Para programar a nova publicidade, o Google afirma que usará apenas os dados de localização e histórico dos usuários que assistem à TV. Por ora, não entrariam na equação informações relativas à navegação das pessoas pela internet, como buscas, Gmail e YouTube, entre outros. Mas deve ser questão de tempo para que a empresa faça essa junção, diz o analista Allan McLennan, da consultoria Deluxe Entertainment Services Group, especializada em negócios do audiovisual. É, afirma, o caminho lógico para que a companhia consiga valorizar ainda mais seu serviço de anúncios segmentados. "Quando o Google integrar todos os dados, teremos uma revolução no setor", afirma McLennan. "O recurso quer será lançado agora é uma preparação para esse salto."
A aposta dos analistas é que inovação publicitária do Google deve aumentar o fôlego das TVs por assinatura em um momento em que alguns analistas preveem o declínio do setor devido à ascensão de serviços de streaming, como Netflix, HBO Now e Amazon Prime Instant Video. Para os especialistas ouvidos por VEJA, é uma decisão acertada. "A TV paga permanecerá em nossa vida por um bom tempo. Mas os provedores do serviço precisam eventualmente rever suas ofertas, analisando, por exemplo, se é melhor oferecer centenas de canais, pacotes à la carte, ou algum outro tipo de segmentação", diz Amanda Sabia. Uma pesquisa recente da Gartner comprova a tese: 77% dos adultos de 18 a 74 anos nos Estados Unidos pretendem manter ou assinar um serviço de TV paga nos próximos anos. Em contraste, 19% disseram que não querem o serviço e apenas 4%, que cancelariam a assinatura.
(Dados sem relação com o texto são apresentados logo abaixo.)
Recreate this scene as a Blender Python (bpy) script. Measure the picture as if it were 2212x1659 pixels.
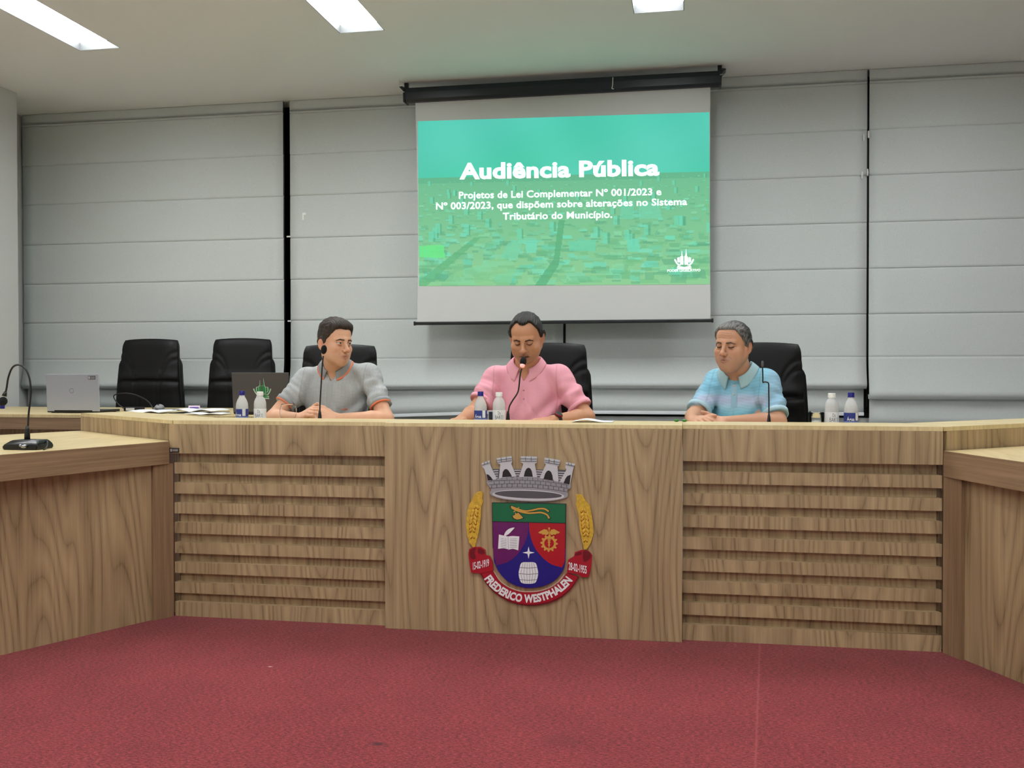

O grande desafio do serviço Google será não parecer excessivamente invasivo. Outro estudo feito em 2013 pela Gartner revelou que 83% dos americanos não se sentem confortáveis ao compartilhar localização e preferências pessoais por meio de suas aplicações. "O sucesso do recurso dependerá de como os espectadores reagirão ao perceber que, a partir de um determinado momento, o conjunto de anúncios exibidos em sua TV é formatado por suas preferências e interesses", diz Amanda. Não está claro como os anúncios funcionarão na fase de testes, se serão exibidos comerciais tradicionais ou se haverá banners (ao estilo internet) na tela. Procurado, o Google afirmou que não pode dar detalhes do recurso por se tratar de algo experimental. Comentaristas do setor concordam que iniciar a propaganda personalizada aos poucos, sem alarde e sem cruzar as plataformas da internet e da TV, é uma forma de evitar assustar os consumidores.
Se o recurso vingar, o impacto nas emissoras de TV será imediato. "Vejo os anúncios segmentados e personalizados sendo implementados em todos os serviços de conteúdo nos próximos anos", diz o analista Fernando Elizalde, da Gartner. Por meio de sua assessoria de imprensa, a TV Globo disse que está atenta à invenção do Google e que busca aprimorar suas tecnologias de publicidade direcionada para diferentes perfis de usuários. A emissora ressalta, porém, que o mercado norte-americano é mais amigável ao recurso, já que sua audiência é muito mais fragmentada do que a brasileira. Se a novidade será uma ferramenta local ou mundial, é cedo para dizer. Muitos dos produtos criados pelo Google são testados em apenas algumas regiões enquanto outros tantos são simplesmente descontinuados. Uma coisa é certa, porém: o Google conhecerá seu público ainda melhor.
Como funciona o recurso de publicidade personalizada para TV do Google:
1. Por ser provedora do serviço de TV, o Google tem direito a uma cota de anúncios nos intervalos comerciais dos programas. A empresa focará em propagandas locais
2. A companhia capta a localização do espectador e o histórico de programas a que ele assistiu. Segundo o Google, o usuário tem a opção de não fornecer esses dados, caso não se sinta à vontade
3. Com base no histórico de programas do espectador, Google consegue compilar diversos perfis baseados em preferências. Se um usuário passa muito tempo assistindo a partidas de futebol, por exemplo, será visto pelos sistema como alguém interessado em artigos esportivos
4. Os anunciantes procuram o Google para que possam veicular sua propaganda para perfis específicos de espectadores. Uma loja de artigos femininos, por exemplo, pode pedir que sua propaganda chegue exclusivamente a esse público. O Google, então, seleciona os perfis adequados de sua base de usuários: são lares em que a TV está constantemente ligada em programas voltados a esse público
5. Os anunciantes pagam ao Google de acordo com o número de visualizações da propaganda. Os dados devem servir para alimentar melhores estratégias para quem anuncia.